Don’t rely on Big Tech to build customer relationships

Widespread data fragmentation and the complexity of how data is used have driven many advertisers to seek out simple-to-use addressable solutions that deliver strong results. This is why we’ve seen 65% of dollars in 2020 flow into the walled gardens (e.g., Facebook). The walled gardens have always had strong addressability — they’re built on consumers sharing their data. If a brand’s primary objective is to drive a meaningful consumer journey and maximize the ROI of ad spend, walled gardens are a shortcut.

Companies should look to the walled gardens to learn how to build consumer relationships and better monetize their inventory, they should also be aware of the lack of transparency. Walled gardens are authenticated, but the businesses using them are not able to access the underlying data or campaign results to further campaigns and drive business goals. To compete and build a strong data foundation, focus instead on building direct relationships with consumers as a brand and advertising with publishers who have these same relationships, but enable transparent media buying.

An ecosystem of brand-consumer interactions based on authentication and consent not only prioritizes privacy, it simplifies the media planning, buying and measurement cycle so companies can work on fortifying meaningful connections across the digital supply chain. Audiences live everywhere, not just in walled gardens.

With clarity of vision, privacy can improve business outcomes.
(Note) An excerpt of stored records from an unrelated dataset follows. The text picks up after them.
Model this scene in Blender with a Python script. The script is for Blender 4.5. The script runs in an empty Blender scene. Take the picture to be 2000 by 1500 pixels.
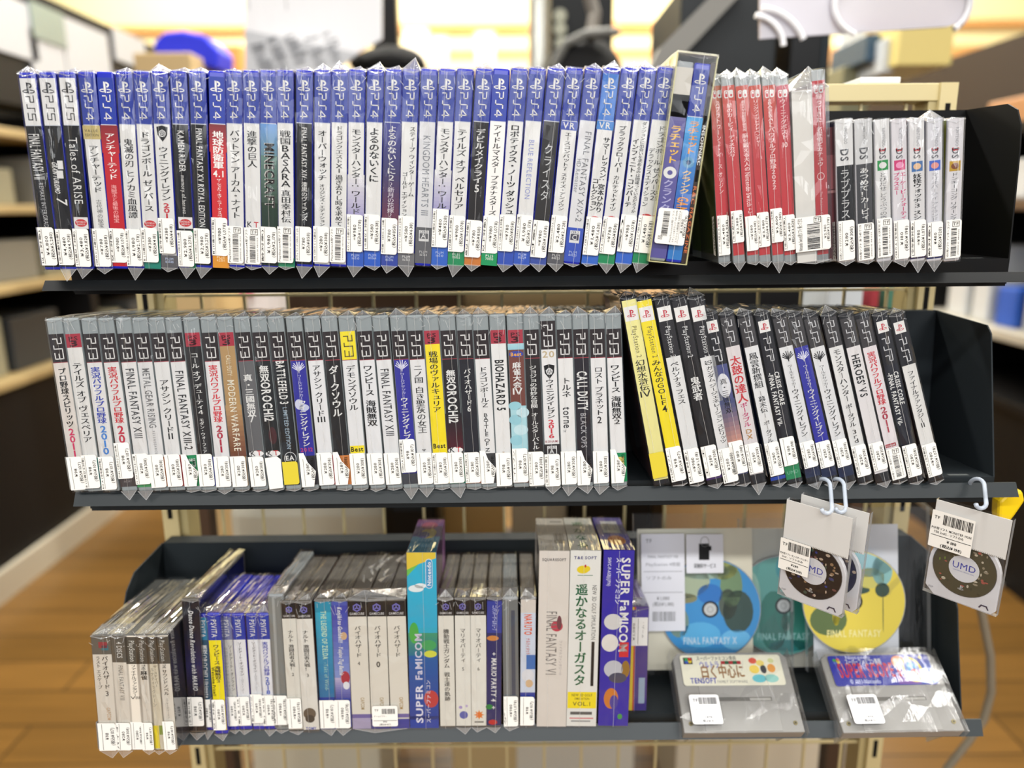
import bpy, bmesh, math, random
from mathutils import Vector, Matrix

# ---------------------------------------------------------------- camera, world, light, exposure
sc = bpy.context.scene
C = sc.collection
FPX = 1500.0                       # focal length in pixels of the 2000 x 1500 frame
PITCH, ROLL, YAW = 0.2271, 0.0087, 0.0033
EYE = Vector((0, 0, 1.25))
_f = Vector((math.sin(YAW)*math.cos(PITCH), math.cos(YAW)*math.cos(PITCH), -math.sin(PITCH)))
_r0 = Vector((math.cos(YAW), -math.sin(YAW), 0))
_d0 = -(_r0.cross(_f))
_r = math.cos(ROLL)*_r0 + math.sin(ROLL)*_d0
_d = -math.sin(ROLL)*_r0 + math.cos(ROLL)*_d0
cam = bpy.data.cameras.new('camera')
cam.sensor_width = 36.0
cam.lens = 36.0*FPX/2000.0
cam.clip_start = 0.02
cam.dof.use_dof = True
cam.dof.focus_distance = 0.70
cam.dof.aperture_fstop = 2.4
cam_o = bpy.data.objects.new('camera', cam)
C.objects.link(cam_o)
cam_o.matrix_world = Matrix(((_r.x, -_d.x, -_f.x, EYE.x), (_r.y, -_d.y, -_f.y, EYE.y),
                             (_r.z, -_d.z, -_f.z, EYE.z), (0, 0, 0, 1)))
sc.camera = cam_o

world = bpy.data.worlds.new('world')
sc.world = world
world.use_nodes = True
world.node_tree.nodes['Background'].inputs[0].default_value = (0.95, 0.97, 1.0, 1)
world.node_tree.nodes['Background'].inputs[1].default_value = 0.30

def area(name, loc, target, sx, sy, power, col=(1, 1, 1)):
    l = bpy.data.lights.new(name, 'AREA')
    l.shape = 'RECTANGLE'
    l.size, l.size_y, l.energy, l.color = sx, sy, power, col
    o = bpy.data.objects.new(name, l)
    C.objects.link(o)
    o.location = loc
    o.rotation_euler = (Vector(target)-Vector(loc)).to_track_quat('-Z', 'Y').to_euler()
    return o
# fluorescent tubes on the shop ceiling, added fill lamps, added panel behind the camera
for i, (lx, ly) in enumerate(((-1.5, -1.1), (0.1, -1.1), (1.7, -1.1))):
    area('ceiling_tube_or_fill_light', (lx, ly, 2.75), (lx, ly, 0), 1.2, 0.16, 30, (1, 0.985, 0.95))
for lx in (-1.0, 0.4, 2.0):
    for ly in (2.6, 5.2):
        area('ceiling_tube_or_fill_light', (lx, ly, 3.3), (lx, ly, 0), 1.2, 0.2, 55, (1, 0.97, 0.88))
for lx in (-3.2, -1.0, 1.2, 3.4):                # added lamps aimed to brighten the back wall
    area('ceiling_tube_or_fill_light', (lx, 6.6, 4.2), (lx, 9.0, 2.6), 1.6, 0.2, 95, (1, 0.97, 0.86))
for lx in (-1.5, 0.1, 1.7):
    area('ceiling_tube_or_fill_light', (lx, 0.65, 2.8), (lx, 0.65, 0), 1.2, 0.16, 16, (1, 0.985, 0.95))  # added row that brightens the hanging sign and the case tops
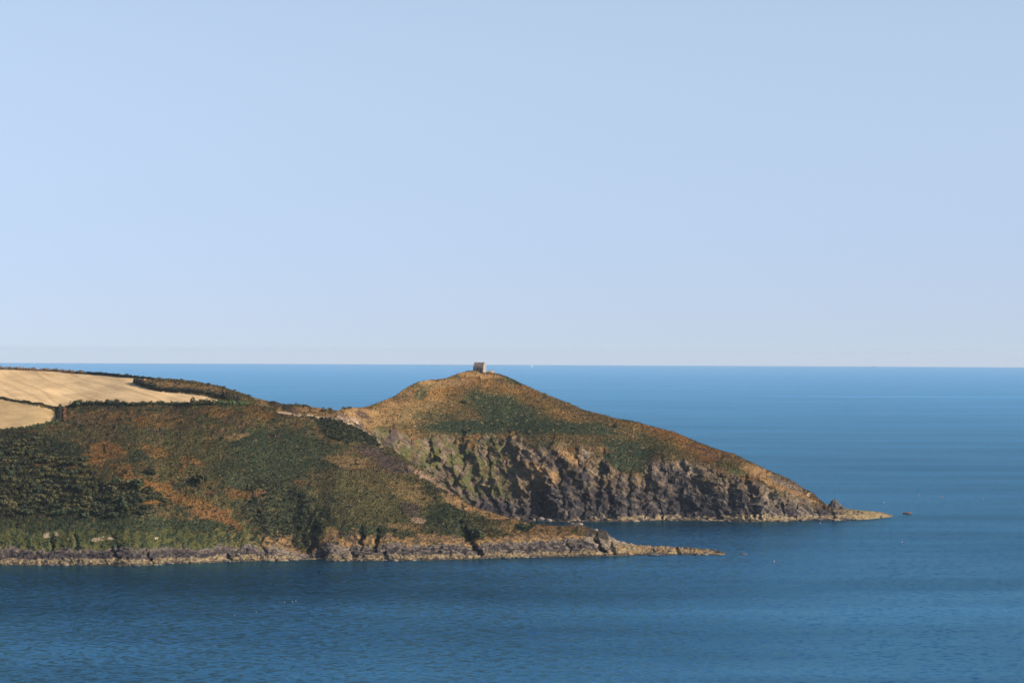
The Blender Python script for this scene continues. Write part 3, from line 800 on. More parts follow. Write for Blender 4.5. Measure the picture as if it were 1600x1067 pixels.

It’s essential to recognize the long-term, commercial impact of creating a sustainable, healthy and competitive web that works better for everyone.

Prioritizing consumer trust and transparency is ethically the right thing to do, but as it turns out, it helps the bottom line, too. It’s impossible to overlook the tangible business impact and the halo effect this imparts on enhancing the consumer experience. The fundamental shift toward a more trusted ecosystem is not an incremental approach. It’s a visionary one.